_Set task_
Within the records below, find each line that holds the string "Blender", then copy it.

_Data entries_
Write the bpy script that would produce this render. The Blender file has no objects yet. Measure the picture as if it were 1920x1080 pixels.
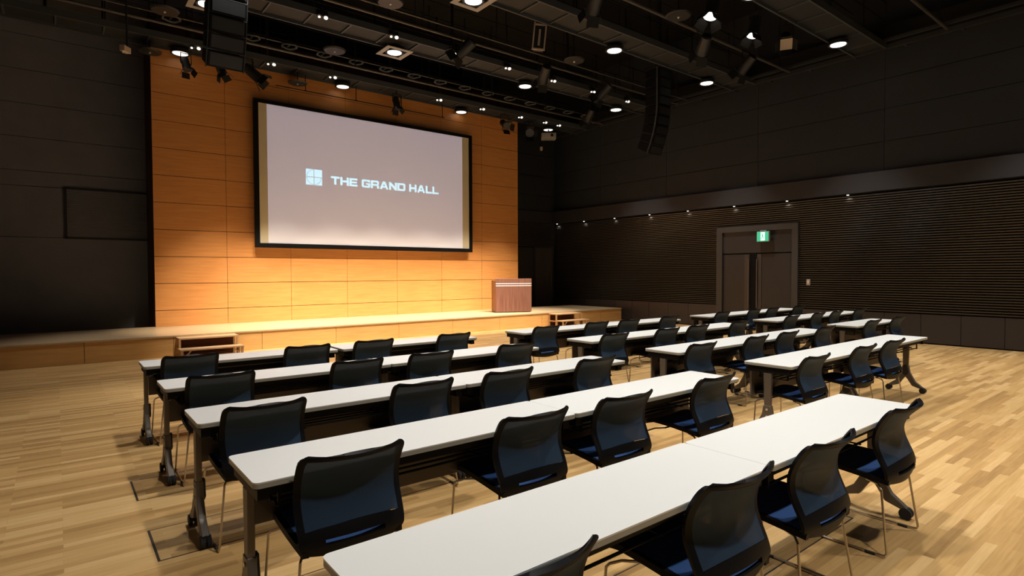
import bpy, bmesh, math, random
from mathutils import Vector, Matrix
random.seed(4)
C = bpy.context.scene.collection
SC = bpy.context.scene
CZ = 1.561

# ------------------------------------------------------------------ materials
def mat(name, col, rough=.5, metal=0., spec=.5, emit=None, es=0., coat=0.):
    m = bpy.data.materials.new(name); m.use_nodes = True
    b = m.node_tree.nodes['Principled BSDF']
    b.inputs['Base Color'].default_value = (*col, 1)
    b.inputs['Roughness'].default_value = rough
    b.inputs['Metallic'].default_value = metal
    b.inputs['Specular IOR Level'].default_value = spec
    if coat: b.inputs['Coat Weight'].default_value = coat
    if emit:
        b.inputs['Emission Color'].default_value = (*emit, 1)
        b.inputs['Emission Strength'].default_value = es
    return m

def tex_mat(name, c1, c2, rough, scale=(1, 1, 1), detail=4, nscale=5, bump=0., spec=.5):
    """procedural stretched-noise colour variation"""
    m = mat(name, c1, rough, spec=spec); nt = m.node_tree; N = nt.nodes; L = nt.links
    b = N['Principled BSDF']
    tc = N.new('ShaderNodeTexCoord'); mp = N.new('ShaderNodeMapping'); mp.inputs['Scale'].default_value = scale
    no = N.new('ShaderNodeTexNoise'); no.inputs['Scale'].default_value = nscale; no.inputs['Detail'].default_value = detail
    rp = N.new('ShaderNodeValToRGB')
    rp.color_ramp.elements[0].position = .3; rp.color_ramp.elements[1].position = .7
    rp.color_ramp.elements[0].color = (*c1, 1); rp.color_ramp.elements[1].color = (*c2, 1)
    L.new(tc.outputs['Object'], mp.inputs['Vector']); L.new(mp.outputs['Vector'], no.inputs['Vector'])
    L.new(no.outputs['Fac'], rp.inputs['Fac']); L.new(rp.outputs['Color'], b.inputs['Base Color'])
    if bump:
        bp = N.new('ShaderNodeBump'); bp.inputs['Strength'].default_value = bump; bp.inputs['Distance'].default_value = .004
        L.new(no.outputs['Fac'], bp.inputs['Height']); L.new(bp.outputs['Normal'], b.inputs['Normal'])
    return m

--

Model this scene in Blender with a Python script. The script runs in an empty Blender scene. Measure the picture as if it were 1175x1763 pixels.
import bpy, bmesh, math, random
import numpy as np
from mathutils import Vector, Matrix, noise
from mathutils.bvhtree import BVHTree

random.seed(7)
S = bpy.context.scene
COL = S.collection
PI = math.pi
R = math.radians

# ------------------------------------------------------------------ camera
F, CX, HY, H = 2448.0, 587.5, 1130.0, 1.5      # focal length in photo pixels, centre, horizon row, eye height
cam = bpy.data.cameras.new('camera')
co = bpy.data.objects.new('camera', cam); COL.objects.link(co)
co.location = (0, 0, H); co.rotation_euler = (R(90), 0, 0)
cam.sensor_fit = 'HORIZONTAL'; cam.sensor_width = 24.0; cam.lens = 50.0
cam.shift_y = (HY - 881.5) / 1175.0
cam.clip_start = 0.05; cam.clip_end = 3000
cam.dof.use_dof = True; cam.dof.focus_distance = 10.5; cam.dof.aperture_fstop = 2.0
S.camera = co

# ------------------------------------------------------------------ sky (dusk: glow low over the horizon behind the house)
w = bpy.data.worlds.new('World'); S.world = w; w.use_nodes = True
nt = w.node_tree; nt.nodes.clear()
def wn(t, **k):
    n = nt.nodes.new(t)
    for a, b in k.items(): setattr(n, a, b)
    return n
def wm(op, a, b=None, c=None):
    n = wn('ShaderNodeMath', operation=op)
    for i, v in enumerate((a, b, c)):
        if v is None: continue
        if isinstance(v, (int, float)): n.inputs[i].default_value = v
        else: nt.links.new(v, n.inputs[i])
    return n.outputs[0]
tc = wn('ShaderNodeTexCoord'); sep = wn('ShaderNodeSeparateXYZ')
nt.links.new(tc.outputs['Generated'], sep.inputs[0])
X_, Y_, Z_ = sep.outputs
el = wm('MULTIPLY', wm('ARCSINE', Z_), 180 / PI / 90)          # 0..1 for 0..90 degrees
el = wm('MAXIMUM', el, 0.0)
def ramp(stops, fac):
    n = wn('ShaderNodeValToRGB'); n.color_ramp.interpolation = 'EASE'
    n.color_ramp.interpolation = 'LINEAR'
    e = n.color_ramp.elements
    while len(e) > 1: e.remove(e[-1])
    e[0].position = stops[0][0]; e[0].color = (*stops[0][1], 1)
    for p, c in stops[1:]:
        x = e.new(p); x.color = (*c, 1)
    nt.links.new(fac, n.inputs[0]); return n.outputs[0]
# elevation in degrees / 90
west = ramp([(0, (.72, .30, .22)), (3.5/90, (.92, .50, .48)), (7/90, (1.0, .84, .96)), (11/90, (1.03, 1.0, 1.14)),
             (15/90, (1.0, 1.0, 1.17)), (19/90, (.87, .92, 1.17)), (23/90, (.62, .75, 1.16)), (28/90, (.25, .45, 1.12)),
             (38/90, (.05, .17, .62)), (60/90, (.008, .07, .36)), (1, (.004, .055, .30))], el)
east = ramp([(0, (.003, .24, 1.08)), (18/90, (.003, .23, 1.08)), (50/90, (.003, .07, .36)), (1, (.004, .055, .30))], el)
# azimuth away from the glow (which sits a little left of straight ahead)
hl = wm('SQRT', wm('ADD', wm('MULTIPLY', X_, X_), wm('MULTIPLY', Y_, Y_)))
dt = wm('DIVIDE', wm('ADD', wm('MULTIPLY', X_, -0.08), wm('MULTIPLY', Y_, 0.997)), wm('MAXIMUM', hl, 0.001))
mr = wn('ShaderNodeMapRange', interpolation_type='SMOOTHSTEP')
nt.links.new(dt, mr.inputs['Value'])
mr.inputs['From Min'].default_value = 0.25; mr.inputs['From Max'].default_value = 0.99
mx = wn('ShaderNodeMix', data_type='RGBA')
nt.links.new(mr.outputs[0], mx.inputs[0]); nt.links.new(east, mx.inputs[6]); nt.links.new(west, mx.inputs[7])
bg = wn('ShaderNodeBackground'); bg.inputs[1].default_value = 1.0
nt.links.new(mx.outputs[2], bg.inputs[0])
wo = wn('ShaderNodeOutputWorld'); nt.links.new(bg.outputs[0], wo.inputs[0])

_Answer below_
Write the bpy script that would produce this render. The Blender file has no objects yet. Measure the picture as if it were 1920x1080 pixels.
Model this scene in Blender with a Python script. The script runs in an empty Blender scene. Measure the picture as if it were 1175x1763 pixels.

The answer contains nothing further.